Oregon QB Marcus Mariota

If you’ve been reading me this year, you know I have not boarded the Mariota for Heisman bandwagon. He may be the best quarterback in the country and I would love to see him piloting my Jets next year on Sundays. But I still can’t get the image of him being stripped to end the Arizona game out of my head.

Lo and behold, he gets his revenge game. If Mariota puts up the type of numbers that he has since that game, then Oregon wins the Pac-12, rolls into Pasadena on New Year’s Day and Mariota wins the Heisman in a landslide. But what if he doesn’t? Arizona, for whatever reason, has completely and totally owned Mariota the past two years. What if they do it again?

Simply put, everything is on the line for Mariota with potentially no in-between. With a loss, the Ducks certainly won’t make the playoff. With a loss – depending on Melvin Gordon’s performance later that night – he could lose the Heisman. The Friday night spotlight will be shining bright on Mariota. If he is as good as he has looked for the past six weeks, it shouldn’t be a problem.

TCU coach Gary Patterson

This is the type of game a coach dreads. TCU is a massive favorite over hopelessly overmatched Iowa State. They have just been moved to #3 in the playoff rankings. They do what they are supposed to do and they move on to the semifinals.

To assume they will is to ignore so much recent history. Remember USC gagging away a title game slot in 2006 to a mediocre UCLA team? Remember West Virginia losing at home, beyond all rational thought, to a 4-7 Pitt team with everything on the line in 2007? Or how about just last week when Baylor needed to escape against Texas Tech or the week before when Ohio State nearly stumbled at home against Indiana?

Make no mistake: TCU should annihilate Iowa State. The problem is that they have to. Will the Kansas escape serve as motivation? Or did they put too much into last week’s beatdown of Texas? If the game is close – only Gary Patterson will be blamed.

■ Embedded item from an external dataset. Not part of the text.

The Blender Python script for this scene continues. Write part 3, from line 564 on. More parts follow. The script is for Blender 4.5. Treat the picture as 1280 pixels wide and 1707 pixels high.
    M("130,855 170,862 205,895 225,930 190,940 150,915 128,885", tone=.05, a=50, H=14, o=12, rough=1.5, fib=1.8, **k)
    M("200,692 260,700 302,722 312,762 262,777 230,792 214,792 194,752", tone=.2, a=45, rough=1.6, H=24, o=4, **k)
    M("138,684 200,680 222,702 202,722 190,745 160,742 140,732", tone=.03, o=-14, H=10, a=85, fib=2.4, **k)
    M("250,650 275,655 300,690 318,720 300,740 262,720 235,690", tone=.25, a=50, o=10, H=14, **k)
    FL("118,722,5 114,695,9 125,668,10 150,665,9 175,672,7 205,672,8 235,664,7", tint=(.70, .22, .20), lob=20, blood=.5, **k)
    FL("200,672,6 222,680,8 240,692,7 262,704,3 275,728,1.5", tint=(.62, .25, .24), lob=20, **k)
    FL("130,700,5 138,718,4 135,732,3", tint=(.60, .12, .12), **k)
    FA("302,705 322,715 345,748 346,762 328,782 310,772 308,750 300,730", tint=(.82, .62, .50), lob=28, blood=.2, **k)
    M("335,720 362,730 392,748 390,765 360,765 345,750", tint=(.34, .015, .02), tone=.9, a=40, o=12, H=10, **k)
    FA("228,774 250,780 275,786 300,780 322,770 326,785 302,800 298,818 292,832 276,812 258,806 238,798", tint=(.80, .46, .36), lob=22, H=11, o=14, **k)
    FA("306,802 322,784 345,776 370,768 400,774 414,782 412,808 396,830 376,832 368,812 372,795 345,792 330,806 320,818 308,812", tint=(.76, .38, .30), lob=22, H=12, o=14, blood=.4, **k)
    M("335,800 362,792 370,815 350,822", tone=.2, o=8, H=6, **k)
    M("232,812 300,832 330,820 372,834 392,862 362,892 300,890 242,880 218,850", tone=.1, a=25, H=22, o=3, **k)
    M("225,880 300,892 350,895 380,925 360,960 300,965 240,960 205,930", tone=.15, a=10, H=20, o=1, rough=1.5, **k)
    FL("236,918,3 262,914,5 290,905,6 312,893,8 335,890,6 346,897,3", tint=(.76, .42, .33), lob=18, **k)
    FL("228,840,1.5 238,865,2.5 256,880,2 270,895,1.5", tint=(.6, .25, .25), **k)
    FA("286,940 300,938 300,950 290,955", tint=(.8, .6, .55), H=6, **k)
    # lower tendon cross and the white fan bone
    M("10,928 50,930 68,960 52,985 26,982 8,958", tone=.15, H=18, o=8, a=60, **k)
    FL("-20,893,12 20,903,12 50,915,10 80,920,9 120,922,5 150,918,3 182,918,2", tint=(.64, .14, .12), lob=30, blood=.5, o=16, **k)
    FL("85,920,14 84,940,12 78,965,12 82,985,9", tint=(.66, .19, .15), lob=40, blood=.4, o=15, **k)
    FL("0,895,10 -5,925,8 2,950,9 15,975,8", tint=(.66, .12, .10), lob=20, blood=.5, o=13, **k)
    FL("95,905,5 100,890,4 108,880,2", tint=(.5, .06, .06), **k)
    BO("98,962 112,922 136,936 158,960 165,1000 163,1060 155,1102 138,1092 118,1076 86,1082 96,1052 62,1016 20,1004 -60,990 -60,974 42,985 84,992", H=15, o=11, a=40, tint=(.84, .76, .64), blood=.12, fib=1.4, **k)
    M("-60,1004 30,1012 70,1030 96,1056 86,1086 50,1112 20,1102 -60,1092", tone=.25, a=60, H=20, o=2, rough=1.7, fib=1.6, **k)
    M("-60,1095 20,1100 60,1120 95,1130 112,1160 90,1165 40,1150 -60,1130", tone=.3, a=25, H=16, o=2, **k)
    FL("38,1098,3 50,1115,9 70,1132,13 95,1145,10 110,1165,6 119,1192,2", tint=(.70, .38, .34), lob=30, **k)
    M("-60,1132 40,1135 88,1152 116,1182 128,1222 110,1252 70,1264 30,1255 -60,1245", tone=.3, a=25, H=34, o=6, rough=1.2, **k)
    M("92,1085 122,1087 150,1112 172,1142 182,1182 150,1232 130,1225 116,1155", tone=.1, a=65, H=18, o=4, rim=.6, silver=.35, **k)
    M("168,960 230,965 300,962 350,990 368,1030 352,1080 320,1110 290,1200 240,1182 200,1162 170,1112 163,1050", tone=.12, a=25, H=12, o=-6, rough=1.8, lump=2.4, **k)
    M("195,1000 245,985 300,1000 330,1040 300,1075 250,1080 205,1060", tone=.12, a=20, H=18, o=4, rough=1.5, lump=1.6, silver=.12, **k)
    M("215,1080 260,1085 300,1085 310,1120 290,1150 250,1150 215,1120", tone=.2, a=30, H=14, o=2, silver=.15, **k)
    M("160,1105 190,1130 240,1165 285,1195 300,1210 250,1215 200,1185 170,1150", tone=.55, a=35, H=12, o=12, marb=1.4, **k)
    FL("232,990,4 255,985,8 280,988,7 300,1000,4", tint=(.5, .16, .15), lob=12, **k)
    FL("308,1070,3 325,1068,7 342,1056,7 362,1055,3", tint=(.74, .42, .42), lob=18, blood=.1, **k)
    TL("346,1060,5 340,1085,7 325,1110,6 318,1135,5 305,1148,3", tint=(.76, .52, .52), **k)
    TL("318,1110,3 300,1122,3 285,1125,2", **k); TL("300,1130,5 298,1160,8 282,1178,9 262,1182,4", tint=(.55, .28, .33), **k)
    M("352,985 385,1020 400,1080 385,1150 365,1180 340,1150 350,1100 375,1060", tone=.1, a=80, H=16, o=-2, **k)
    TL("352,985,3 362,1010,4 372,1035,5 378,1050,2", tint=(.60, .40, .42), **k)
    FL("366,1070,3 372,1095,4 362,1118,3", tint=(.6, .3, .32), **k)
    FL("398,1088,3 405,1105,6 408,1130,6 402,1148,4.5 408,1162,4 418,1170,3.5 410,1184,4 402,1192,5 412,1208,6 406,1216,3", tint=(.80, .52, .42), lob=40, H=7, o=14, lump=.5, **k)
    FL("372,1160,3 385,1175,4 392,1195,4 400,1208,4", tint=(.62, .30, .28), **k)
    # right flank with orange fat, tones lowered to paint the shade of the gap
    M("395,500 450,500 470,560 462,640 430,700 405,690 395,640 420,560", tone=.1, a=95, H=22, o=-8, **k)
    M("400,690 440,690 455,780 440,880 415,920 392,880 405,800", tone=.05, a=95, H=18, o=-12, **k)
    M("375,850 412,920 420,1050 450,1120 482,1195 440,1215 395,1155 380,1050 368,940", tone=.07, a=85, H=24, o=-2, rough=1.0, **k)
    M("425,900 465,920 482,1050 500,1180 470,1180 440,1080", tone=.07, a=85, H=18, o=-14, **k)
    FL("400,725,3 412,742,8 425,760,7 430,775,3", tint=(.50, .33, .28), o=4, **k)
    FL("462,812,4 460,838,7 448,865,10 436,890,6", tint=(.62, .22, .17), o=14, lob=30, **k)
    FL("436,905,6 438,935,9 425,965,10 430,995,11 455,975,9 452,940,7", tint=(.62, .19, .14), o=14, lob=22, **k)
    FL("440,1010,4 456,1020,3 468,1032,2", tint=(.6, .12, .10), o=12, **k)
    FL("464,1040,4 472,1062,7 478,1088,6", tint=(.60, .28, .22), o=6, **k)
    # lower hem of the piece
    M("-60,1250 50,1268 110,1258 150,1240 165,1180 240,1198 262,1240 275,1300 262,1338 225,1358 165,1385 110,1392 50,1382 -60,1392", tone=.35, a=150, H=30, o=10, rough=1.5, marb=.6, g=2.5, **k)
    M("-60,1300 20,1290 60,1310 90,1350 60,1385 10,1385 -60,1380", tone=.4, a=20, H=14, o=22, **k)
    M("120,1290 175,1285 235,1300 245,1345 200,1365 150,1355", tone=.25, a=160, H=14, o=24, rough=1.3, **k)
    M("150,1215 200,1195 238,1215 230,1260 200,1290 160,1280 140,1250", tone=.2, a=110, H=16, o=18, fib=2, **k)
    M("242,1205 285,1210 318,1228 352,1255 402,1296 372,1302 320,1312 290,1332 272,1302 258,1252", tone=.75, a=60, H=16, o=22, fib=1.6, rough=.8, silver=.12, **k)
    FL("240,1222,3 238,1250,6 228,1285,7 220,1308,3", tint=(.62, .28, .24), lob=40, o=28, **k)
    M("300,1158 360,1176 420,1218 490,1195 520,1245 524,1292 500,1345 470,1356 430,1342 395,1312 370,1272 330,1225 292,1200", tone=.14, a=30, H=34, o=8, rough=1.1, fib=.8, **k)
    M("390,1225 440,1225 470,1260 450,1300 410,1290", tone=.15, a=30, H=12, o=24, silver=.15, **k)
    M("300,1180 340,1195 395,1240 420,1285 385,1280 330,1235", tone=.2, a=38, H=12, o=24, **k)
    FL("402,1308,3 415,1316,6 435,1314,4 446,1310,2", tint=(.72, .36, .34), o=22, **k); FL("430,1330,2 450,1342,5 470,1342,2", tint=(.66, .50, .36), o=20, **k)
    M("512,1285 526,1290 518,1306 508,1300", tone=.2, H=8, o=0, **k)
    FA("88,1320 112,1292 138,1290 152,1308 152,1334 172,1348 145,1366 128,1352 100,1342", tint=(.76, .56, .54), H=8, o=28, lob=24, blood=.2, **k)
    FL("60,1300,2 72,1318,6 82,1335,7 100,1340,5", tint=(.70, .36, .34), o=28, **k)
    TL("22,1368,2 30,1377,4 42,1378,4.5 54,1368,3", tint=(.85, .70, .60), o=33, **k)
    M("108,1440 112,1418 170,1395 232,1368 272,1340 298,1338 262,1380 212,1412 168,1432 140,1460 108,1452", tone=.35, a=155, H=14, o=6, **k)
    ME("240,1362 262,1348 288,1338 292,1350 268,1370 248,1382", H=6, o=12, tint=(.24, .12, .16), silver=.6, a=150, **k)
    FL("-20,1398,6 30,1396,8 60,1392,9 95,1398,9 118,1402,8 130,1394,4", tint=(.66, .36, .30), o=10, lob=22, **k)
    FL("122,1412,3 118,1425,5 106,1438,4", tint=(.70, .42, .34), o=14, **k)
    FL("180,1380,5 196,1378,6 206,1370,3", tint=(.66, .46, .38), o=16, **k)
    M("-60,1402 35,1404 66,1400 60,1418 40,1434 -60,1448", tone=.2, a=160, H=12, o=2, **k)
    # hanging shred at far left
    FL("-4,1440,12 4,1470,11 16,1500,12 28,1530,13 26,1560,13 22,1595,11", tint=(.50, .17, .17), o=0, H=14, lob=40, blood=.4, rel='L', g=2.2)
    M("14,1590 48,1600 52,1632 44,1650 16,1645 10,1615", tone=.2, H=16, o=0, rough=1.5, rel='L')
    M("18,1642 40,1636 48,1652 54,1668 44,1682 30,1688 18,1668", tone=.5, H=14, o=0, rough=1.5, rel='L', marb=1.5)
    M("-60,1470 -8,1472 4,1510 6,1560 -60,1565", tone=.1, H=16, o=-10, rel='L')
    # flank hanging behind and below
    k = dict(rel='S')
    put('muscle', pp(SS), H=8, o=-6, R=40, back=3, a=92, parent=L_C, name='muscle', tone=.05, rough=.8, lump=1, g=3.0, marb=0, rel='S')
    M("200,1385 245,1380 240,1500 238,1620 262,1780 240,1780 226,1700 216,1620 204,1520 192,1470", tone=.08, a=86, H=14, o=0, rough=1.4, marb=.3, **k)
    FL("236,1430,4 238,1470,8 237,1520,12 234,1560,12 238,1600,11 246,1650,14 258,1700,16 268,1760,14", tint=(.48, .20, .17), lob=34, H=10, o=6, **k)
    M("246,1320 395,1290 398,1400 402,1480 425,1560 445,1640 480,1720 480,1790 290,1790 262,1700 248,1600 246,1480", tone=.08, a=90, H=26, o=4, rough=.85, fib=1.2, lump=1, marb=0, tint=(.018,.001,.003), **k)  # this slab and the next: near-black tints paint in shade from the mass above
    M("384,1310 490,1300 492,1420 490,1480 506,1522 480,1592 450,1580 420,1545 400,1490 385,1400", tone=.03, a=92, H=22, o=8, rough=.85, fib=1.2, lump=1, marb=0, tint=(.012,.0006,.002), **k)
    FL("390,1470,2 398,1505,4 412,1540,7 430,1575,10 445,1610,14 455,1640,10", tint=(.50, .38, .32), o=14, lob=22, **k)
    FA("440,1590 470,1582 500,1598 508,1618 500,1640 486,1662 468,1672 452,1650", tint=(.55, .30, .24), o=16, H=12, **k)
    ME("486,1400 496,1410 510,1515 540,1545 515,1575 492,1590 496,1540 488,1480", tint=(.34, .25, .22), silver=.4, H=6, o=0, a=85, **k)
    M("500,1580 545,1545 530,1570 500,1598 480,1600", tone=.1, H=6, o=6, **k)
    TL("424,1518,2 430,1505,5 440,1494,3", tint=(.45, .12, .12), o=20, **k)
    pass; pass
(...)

Florida State QB Jameis Winston

Obviously, right? He just played the worst game of his career and Florida State escpaed yet again. Whenever the Seminoles play, all the focus is on Jameis. It’s crazy to think he has never lost as a starting quarterback in college yet they feel incredibly vulnerable.

Is this the week it finally ends? If Florida State falls behind, Georgia Tech will gladly deflate the football and run til the clock hits zero. Jameis is the leader of this team but we have rarely seen him at his best in 2014. Have all the distractions, allegations and investigations finally caught up with him?

Ohio State’s front seven

If I’m Urban Meyer, I am petrified and it has nothing to do with Cardale Jones at quarterback. As impressive as J.T. Barrett has been, it feels like the Ohio State offense could thrive with anyone under center. After they figured out the protection issues after the Virginia Tech game, the offense has been quite literally unstoppable. Wisconsin is not a great defensive team. There is no reason to think Ohio State won’t score at least 28 points.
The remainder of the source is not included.